According to investment house Sanford C. Bernstein & Co., live sports accounts for about 20% of viewing by subscribers, but about 50% of all program costs. And with college teams and conferences rolling out their own RSNs, and News Corp. on the verge of adding a big national general sports network that will compete for content, prices only stand to rise further.
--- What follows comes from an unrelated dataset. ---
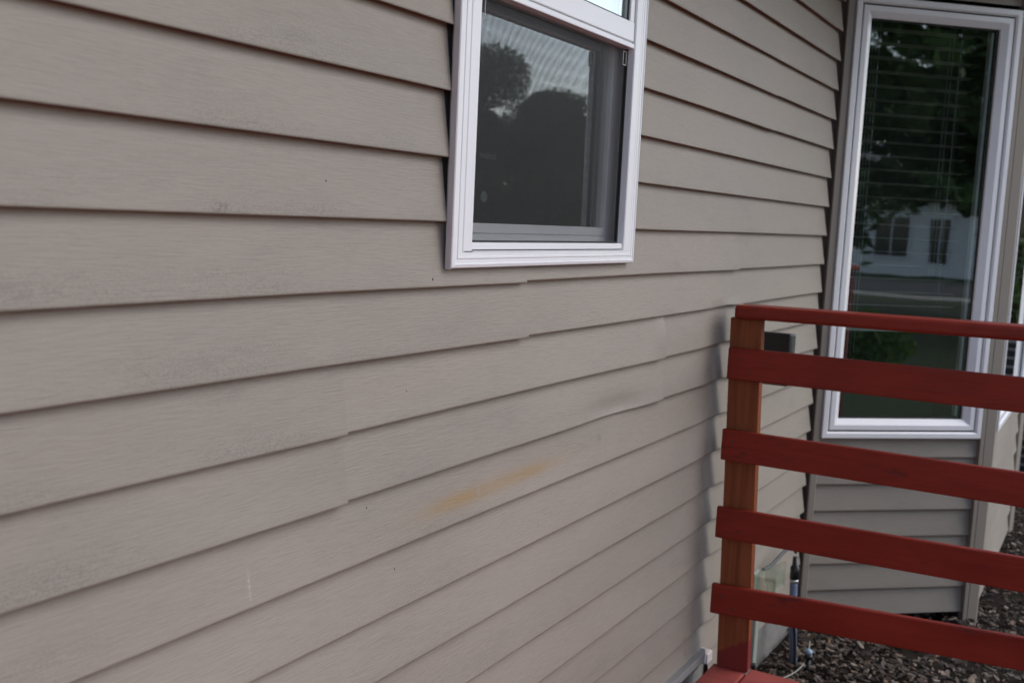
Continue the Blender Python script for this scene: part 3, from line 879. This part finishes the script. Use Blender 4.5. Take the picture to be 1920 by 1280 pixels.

Coupled with industry estimates that the price of cable programming is climbing around 8% a year, while revenue from subscribers is rising just 4%, there’s no doubt system operators are caught in vise.

It’s gotten to the point where MVPDs, which for years stood shoulder-to-shoulder with sports channel owners to resist calls from regulators and subscribers to offer TV service a la carte, are now supporting the idea of selling channels individually as a way to enlist government help in uncoupling nets that market clout has turned into must-carries.

For instance, most distribs have little choice but to offer the single most expensive channel on basic, the flagship ESPN (at about $5 per sub), because of the negotiating power of its 80% owner Walt Disney if the channel were to fall to a lesser tier.

“Operators who once fought against cries for a la carte are now arguing for it,” wrote an analyst at Sanford Bernstein & Co. in a recent report.

Still, according to Matthew M. Polka, president and CEO of the American Cable Assn., any legislative effort on a la carte pricing would take two to four years. “It’s not something that will (happen overnight),” he says.

Which means sports channels and systems operators figure to be watching Verizon’s experiment closely.